>> Start Given information

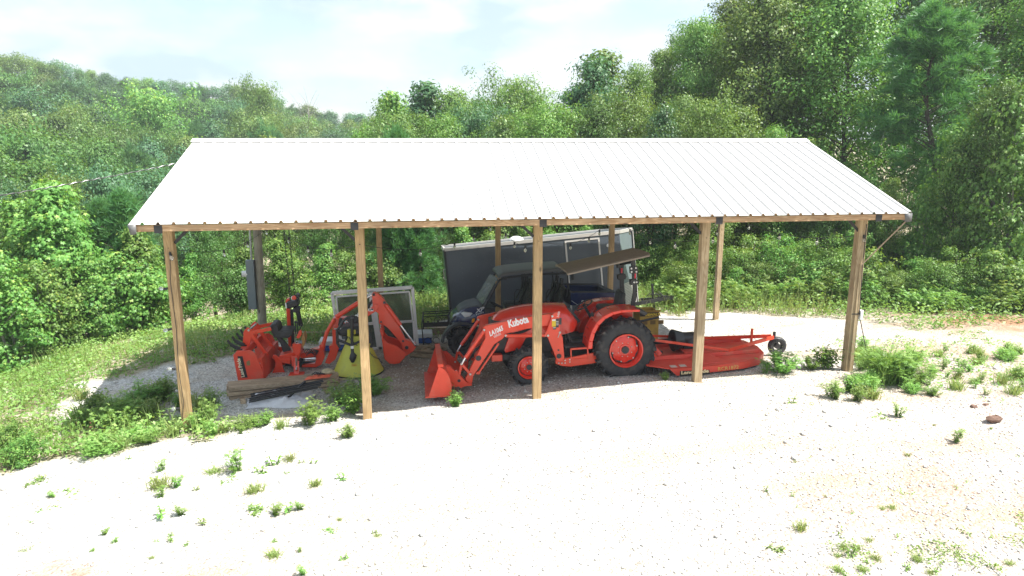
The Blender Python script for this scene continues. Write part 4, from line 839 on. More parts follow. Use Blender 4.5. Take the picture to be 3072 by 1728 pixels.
mb = MB(); mb.box((xL, Y1+.052, bb(xL)-Hb), (xL+.05, Y2-.052, bb(xL)+.02)); obj('bed_front', mb, M_dk, uv, bevel=.01)
mb = MB(); mb.box((xRr-.05, Y1+.052, bb(xRr)-Hb), (xRr, Y2-.052, bb(xRr))); obj('tailgate', mb, M_pl, uv, bevel=.015)
mb = MB(); mb.add([(xL+.05, Y1+.05, bb(xL)-Hb+.03), (xRr-.05, Y1+.05, bb(xRr)-Hb+.03), (xRr-.05, Y2-.05, bb(xRr)-Hb+.03), (xL+.05, Y2-.05, bb(xL)-Hb+.03)], [(0,1,2,3)]); obj('bed_floor', mb, M_dk, uv, solid=.02)
mb = MB(); mb.tube([(xL, Y1+.025, bb(xL)+.01), (xRr, Y1+.025, bb(xRr)+.01), (xRr, Y2-.025, bb(xRr)+.01), (xL, Y2-.025, bb(xL)+.03), (xL, Y1+.025, bb(xL)+.01)], .025, 6); obj('bed_rail', mb, M_pl, uv)
M_svr = mat('silver_decal', (.55,.58,.62), .4)
sl = (bb(xRr)-bb(xL))/(xRr-xL); q = z3(1252, 630, Y=Y1)
text('model_name', 'RANGER', M_svr, uv, (q[0], Y1-.004, q[2]), (1, 0, sl+.03), .12, width=.52, shear=.3, bold=.006)
mb = MB(); a, b, c_ = z3(1185, 605, Y=Y1), z3(1230, 635, Y=Y1), z3(1440, 608, Y=Y1); mb.tube([(a[0], Y1-.003, a[2]), (b[0], Y1-.003, b[2]), (c_[0], Y1-.003, c_[2]-.02)], .008, 4); obj('bed_stripe', mb, M_svr, uv)
q = c5(470, 1252, Y=Y1-.02); text('trim_letters', 'XP', M_svr, uv, (q[0], Y1-.03, q[2]), (1, 0, .3), .12, width=.24, shear=.5, bold=.004)
q = c5(465, 1285, Y=Y1-.02); text('trim_number', '1000', M_svr, uv, (q[0], Y1-.03, q[2]), (1, 0, .25), .05, width=.18)
for o in list(uv.children):
    if o.name.split('.')[0] not in ('roof', 'windscreen', 'roll_cage'): shear(o, Y1, .08)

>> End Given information

Your copy of the data should match it exactly, except that pictures are left out.

The Blender Python script for this scene continues. Write part 4, from line 839 on. More parts follow. Use Blender 4.5. Take the picture to be 3072 by 1728 pixels.
mb = MB(); mb.box((xL, Y1+.052, bb(xL)-Hb), (xL+.05, Y2-.052, bb(xL)+.02)); obj('bed_front', mb, M_dk, uv, bevel=.01)
mb = MB(); mb.box((xRr-.05, Y1+.052, bb(xRr)-Hb), (xRr, Y2-.052, bb(xRr))); obj('tailgate', mb, M_pl, uv, bevel=.015)
mb = MB(); mb.add([(xL+.05, Y1+.05, bb(xL)-Hb+.03), (xRr-.05, Y1+.05, bb(xRr)-Hb+.03), (xRr-.05, Y2-.05, bb(xRr)-Hb+.03), (xL+.05, Y2-.05, bb(xL)-Hb+.03)], [(0,1,2,3)]); obj('bed_floor', mb, M_dk, uv, solid=.02)
mb = MB(); mb.tube([(xL, Y1+.025, bb(xL)+.01), (xRr, Y1+.025, bb(xRr)+.01), (xRr, Y2-.025, bb(xRr)+.01), (xL, Y2-.025, bb(xL)+.03), (xL, Y1+.025, bb(xL)+.01)], .025, 6); obj('bed_rail', mb, M_pl, uv)
M_svr = mat('silver_decal', (.55,.58,.62), .4)
sl = (bb(xRr)-bb(xL))/(xRr-xL); q = z3(1252, 630, Y=Y1)
text('model_name', 'RANGER', M_svr, uv, (q[0], Y1-.004, q[2]), (1, 0, sl+.03), .12, width=.52, shear=.3, bold=.006)
mb = MB(); a, b, c_ = z3(1185, 605, Y=Y1), z3(1230, 635, Y=Y1), z3(1440, 608, Y=Y1); mb.tube([(a[0], Y1-.003, a[2]), (b[0], Y1-.003, b[2]), (c_[0], Y1-.003, c_[2]-.02)], .008, 4); obj('bed_stripe', mb, M_svr, uv)
q = c5(470, 1252, Y=Y1-.02); text('trim_letters', 'XP', M_svr, uv, (q[0], Y1-.03, q[2]), (1, 0, .3), .12, width=.24, shear=.5, bold=.004)
q = c5(465, 1285, Y=Y1-.02); text('trim_number', '1000', M_svr, uv, (q[0], Y1-.03, q[2]), (1, 0, .25), .05, width=.18)
for o in list(uv.children):
    if o.name.split('.')[0] not in ('roof', 'windscreen', 'roll_cage'): shear(o, Y1, .08)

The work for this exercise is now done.